= DATA SECTION =
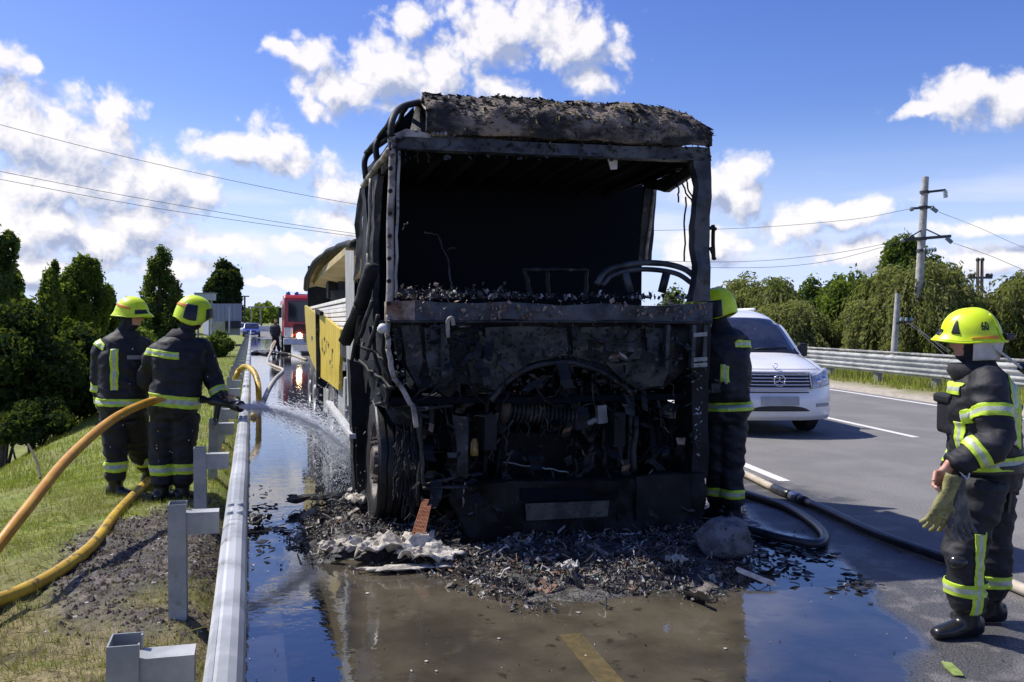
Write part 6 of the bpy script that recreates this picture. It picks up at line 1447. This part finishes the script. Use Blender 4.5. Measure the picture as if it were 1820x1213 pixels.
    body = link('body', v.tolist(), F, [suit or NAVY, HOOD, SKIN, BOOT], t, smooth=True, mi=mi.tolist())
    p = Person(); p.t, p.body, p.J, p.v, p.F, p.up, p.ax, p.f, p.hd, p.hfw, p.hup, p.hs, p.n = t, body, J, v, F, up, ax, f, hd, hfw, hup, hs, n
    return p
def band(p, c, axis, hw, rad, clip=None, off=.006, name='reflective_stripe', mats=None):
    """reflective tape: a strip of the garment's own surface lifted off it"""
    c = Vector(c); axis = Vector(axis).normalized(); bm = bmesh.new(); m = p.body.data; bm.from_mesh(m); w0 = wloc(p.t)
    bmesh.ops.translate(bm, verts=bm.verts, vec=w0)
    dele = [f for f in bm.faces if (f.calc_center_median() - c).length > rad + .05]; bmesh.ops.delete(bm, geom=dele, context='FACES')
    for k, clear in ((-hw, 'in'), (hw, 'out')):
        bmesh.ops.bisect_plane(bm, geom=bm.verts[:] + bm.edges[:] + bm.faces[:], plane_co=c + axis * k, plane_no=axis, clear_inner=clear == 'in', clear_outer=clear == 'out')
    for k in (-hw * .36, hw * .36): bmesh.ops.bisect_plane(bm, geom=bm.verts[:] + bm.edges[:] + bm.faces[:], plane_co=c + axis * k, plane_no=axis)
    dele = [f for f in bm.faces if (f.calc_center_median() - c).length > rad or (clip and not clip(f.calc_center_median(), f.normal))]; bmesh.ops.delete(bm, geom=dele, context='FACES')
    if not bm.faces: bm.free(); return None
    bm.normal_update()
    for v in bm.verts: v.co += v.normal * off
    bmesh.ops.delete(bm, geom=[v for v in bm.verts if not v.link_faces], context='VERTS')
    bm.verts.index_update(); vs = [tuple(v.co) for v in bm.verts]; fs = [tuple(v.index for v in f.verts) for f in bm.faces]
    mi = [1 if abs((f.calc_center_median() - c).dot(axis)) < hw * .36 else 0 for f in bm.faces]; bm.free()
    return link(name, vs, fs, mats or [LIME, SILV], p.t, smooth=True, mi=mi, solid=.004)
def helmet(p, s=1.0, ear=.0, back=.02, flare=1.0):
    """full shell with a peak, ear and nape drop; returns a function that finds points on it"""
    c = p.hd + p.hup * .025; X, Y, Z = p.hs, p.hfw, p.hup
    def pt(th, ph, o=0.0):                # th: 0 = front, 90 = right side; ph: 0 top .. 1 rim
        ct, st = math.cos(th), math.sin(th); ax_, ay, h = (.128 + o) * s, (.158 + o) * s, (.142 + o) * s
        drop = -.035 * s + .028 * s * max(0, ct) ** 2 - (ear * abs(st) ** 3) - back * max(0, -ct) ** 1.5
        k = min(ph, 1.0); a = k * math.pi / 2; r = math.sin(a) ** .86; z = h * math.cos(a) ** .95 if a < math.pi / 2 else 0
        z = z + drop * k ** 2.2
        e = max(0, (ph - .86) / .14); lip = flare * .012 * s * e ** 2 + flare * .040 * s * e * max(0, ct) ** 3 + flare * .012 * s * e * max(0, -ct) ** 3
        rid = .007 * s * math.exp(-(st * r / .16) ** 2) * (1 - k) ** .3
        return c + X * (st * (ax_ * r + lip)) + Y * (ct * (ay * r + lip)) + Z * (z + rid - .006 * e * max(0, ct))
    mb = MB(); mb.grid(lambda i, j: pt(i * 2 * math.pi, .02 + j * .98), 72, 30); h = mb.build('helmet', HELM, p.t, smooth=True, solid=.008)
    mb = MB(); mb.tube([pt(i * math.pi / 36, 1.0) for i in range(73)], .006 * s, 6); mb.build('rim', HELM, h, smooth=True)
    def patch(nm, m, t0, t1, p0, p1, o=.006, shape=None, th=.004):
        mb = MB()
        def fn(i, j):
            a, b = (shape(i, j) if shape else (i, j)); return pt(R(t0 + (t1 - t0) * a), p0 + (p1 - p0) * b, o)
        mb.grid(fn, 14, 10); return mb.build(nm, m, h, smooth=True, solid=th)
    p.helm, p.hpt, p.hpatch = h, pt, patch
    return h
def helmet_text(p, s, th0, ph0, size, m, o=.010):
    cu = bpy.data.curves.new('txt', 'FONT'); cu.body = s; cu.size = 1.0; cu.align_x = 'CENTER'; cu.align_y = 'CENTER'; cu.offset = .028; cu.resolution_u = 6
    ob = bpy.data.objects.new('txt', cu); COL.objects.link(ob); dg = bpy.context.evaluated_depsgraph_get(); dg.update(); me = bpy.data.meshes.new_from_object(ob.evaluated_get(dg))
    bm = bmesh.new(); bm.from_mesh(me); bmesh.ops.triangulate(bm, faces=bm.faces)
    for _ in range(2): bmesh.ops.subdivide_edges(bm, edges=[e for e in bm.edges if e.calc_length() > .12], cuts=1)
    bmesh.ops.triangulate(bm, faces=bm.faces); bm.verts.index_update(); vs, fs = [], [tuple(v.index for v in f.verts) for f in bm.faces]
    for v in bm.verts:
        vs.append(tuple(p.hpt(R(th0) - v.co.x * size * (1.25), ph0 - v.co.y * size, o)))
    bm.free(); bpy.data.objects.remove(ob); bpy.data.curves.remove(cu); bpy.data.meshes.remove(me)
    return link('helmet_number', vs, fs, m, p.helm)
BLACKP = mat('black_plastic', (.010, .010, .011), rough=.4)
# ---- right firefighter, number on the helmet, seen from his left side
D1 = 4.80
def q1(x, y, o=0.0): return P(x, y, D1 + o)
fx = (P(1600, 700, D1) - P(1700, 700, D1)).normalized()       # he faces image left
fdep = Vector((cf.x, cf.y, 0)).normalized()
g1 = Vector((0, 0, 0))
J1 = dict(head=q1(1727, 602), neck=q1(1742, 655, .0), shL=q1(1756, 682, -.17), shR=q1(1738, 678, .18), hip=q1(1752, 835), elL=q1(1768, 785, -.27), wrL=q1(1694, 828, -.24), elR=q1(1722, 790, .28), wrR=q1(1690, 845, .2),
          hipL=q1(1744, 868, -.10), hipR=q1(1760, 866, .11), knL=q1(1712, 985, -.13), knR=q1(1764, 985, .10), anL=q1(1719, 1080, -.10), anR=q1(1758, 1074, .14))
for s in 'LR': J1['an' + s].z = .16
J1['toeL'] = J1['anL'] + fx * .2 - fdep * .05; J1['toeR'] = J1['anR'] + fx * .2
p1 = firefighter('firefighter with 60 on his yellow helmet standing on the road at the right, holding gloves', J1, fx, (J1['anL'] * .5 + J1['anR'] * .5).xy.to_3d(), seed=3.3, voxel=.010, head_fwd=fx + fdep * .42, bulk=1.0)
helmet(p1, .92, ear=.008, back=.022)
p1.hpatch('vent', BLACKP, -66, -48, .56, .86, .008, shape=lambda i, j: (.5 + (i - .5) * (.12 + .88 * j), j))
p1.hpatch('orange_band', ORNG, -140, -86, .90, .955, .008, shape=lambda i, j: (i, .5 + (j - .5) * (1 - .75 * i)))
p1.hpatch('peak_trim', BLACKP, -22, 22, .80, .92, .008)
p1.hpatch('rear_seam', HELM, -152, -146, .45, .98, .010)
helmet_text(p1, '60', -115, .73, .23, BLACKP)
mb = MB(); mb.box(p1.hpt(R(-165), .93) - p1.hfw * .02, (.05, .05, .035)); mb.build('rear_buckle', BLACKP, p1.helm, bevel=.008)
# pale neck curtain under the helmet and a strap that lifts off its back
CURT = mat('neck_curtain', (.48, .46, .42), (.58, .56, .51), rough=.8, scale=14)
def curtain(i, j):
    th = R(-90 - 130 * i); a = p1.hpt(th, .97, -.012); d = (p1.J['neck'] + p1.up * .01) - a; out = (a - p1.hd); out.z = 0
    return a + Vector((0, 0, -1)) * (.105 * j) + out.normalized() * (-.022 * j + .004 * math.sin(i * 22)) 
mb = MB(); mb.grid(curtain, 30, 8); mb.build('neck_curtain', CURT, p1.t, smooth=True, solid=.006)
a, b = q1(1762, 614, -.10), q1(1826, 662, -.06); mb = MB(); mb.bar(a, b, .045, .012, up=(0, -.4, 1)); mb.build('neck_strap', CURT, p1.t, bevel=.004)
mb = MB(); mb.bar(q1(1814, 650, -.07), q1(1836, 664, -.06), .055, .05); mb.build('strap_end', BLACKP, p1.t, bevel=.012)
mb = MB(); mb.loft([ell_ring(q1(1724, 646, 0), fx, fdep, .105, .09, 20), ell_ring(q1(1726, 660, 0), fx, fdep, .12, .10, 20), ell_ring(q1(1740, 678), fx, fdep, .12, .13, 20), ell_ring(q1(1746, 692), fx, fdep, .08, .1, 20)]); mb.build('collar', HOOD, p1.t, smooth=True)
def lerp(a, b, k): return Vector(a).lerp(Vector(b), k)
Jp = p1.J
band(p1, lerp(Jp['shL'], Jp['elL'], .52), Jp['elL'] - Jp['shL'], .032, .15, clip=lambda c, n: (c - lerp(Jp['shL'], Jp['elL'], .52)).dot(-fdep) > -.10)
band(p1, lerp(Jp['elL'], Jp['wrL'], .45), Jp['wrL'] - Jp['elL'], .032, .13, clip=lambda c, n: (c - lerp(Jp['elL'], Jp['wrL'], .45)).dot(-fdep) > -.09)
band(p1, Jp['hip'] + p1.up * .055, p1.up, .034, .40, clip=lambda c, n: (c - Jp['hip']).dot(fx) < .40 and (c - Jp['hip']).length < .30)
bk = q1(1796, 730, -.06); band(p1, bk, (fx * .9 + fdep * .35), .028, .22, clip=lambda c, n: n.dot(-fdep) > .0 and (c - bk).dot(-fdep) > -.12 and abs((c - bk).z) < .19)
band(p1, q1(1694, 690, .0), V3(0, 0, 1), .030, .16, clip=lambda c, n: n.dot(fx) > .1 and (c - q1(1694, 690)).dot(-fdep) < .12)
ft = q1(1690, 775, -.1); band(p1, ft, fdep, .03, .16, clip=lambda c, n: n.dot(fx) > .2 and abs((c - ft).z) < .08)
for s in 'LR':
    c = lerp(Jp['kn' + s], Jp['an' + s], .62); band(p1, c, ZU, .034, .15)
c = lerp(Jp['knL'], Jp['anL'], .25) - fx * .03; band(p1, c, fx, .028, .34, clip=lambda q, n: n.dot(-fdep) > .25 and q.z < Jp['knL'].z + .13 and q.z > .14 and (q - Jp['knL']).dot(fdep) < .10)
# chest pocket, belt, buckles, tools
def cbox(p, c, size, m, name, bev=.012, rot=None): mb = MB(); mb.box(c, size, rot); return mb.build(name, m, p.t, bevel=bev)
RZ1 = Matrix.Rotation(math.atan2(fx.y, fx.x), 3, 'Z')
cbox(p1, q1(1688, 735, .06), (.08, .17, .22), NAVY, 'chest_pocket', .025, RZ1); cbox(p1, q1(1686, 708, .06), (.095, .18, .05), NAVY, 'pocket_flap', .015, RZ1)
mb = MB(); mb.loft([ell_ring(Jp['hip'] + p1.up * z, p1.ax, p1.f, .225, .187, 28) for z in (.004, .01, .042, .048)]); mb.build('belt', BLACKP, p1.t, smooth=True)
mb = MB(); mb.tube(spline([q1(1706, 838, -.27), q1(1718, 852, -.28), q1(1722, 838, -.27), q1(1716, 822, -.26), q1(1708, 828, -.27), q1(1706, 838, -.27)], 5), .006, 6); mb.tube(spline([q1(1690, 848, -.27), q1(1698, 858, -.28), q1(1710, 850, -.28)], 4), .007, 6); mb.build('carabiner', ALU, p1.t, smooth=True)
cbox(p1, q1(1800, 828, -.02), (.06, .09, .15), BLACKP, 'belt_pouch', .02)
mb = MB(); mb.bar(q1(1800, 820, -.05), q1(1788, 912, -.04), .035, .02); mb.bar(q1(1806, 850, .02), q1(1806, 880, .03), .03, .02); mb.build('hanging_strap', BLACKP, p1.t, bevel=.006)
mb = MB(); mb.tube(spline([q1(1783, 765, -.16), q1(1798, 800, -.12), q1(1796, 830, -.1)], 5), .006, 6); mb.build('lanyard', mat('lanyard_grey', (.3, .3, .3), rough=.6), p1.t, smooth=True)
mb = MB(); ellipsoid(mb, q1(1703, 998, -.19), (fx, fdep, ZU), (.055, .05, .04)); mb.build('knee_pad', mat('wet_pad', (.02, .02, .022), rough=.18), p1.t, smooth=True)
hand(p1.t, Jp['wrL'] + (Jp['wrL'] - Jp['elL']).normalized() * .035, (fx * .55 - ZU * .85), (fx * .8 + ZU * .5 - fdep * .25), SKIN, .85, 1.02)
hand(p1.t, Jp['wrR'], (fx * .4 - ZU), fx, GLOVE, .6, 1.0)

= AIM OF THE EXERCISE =
Only the count is wanted: report how many lines of the material above hold the word "that".

= COMPLETE OUTPUT =
3